Dalla Francia nuova linfa ai populisti

Raffaele

Marmo

I voti conquistati dalla destra di Marine Le Pen e Éric Zemmour e quelli ottenuti dalla sinistra radicale di Jean-Luc Mélenchon e dagli altri candidati minori delle ali estreme superano il 55 per cento, contro il 35 per cento circa messo insieme da Emmanuel Macron e dagli altri "nani" gollisti e socialisti: dunque, il dato quantitativo, che misura la febbre della "ribellione" o della "protesta" che agita il corpo della Francia profonda, è di plastica evidenza nelle sue dimensioni. E se è vero che qualitativamente si tratta di consensi che provengono da elettorati opposti tra loro, è altrettanto vero che in comune, magari per ragioni contrapposte, c’è una spinta populista e anti-europeista, alimentata forse anche dai timori e dai rischi del conflitto russo-ucraino, di lampante e dichiarata limpidezza.

Ora, a poco vale il classico giochino (un po’ provinciale) di trasporre in chiave nostrana e leggere in salsa italiana i numeri d’Oltralpe. Ma ciò non toglie che vi possa essere una "lettura" da parte dei leader politici italiani tale da influire sulle decisioni o, almeno, sulla "postura" dei partiti via via che ci avviciniamo alla fine della legislatura.

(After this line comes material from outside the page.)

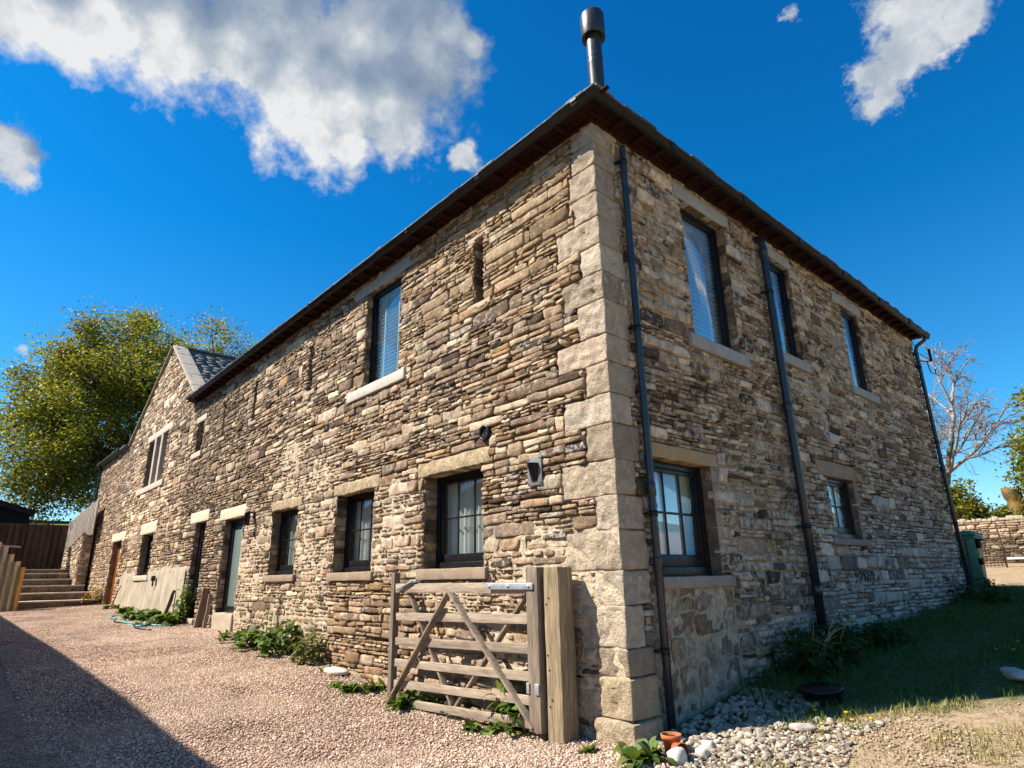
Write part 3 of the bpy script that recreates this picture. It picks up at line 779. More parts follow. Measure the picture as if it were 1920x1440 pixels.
# render patch
us = np.linspace(PATCH[0], PATCH[1], 60); m = M()
tops = 1.92 + .05 * n2(us, us * 0, 1.3, 4) - (us < -22.6) * .1
uu, tt = np.meshgrid(us, np.linspace(0, 1, 14), indexing='ij'); vv = .3 + tt * (tops[:, None] - .3)
dd_ = .036 + .012 * n2(uu, vv, 2.5, 5) - .03 * (tt > .98); flare = .035 * np.clip(1 - (vv - .3) / 1.3, 0, 1)
keepholes = ~((uu[:-1, :-1] > CW_[0] - .25) & (uu[:-1, :-1] < CW_[1] + .12) & (vv[:-1, 1:] > CW_[2] - .12))
q = np.arange(uu.size).reshape(uu.shape); F = np.stack([q[:-1, :-1], q[1:, :-1], q[1:, 1:], q[:-1, 1:]], -1)[keepholes]
m.add(np.stack([uu, -(dd_ + flare), vv], -1).reshape(-1, 3) - off, F.reshape(-1, 4), (.42, .35, .265, .3))
pt = m.build('render_patch', RENDER, cottage, smooth=True)
window(cottage, CW_, .18, clint[1], csill[0], cream, (.5, .43, .34), 2, 2, inside=None, glass=DARKG, seed=31, off=OFF, fw=.08, bottom=.16)
# mullioned window
m = M(); mu = window(cottage, MU_, .2, clint[2], csill[1], (.52, .46, .38), (.52, .46, .38), inside=None, glass=DARKG, seed=33, off=OFF, fw=.04, bottom=.05)
for k in (1, 2):
    x = MU_[0] + (MU_[1] - MU_[0]) * k / 3; slab(mu, 'mullion', x - .13, x + .13, MU_[2], MU_[3], -.004, .2, (.46, .38, .3), seed=40 + k)
dm = M()
dw = door(cottage, DR_, .16, clint[0], cream, 'solid', 0, frame=None, seed=35, off=OFF)
dw.data.materials.clear(); dw.data.materials.append(ORANGE)
dw.data.attributes['col'].data.foreach_set('color', np.tile([.50, .19, .035, 0], len(dw.data.vertices)).astype(np.float32))
mm = M(); xx = DR_[0] + .16
while xx < DR_[1] - .2:
    mm.box(xx, xx + .13, .21, .24, DR_[2] + .1, DR_[3] - .16, .006, (.48, .18, .032)); xx += .135
mm.build('door_boards', ORANGE, dw)
o = wall_lamp(cottage, -23.45, 2.95); o.location = OFF
o = M().box(-17.85, -17.65, -.16, -.08, 1.55, 1.7, .01).box(-17.77, -17.73, -.14, -.1, 1.4, 1.56, .004).build('outside_tap', BLACK, cottage); o.location = OFF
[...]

Sotto questo profilo, non sembra doversi preoccupare più di tanto Giorgia Meloni: la rendita di posizione garantita dalla collocazione all’opposizione è di per sé un solido viatico per intercettare il vento francese. Anzi, con il nuovo aplomb atlantista finisce per guadagnare alla causa anche un pezzo di ceto medio moderato.

Opposto l’interesse di Salvini e Conte: se vogliono riprendere parte al gioco populista devono tentare di smarcarsi in fretta dalla maggioranza e di riprendere il ruolo di forze anche anti-sistema prima che sia troppo tardi: dunque, premere sull’acceleratore dell’uscita dall’esecutivo di Mario Draghi, attraverso forme di guerriglia che i due hanno cominciato a praticare. Perché, alla fine della giostra, essere di lotta e di governo alla lunga può non bastare e non funzionare più.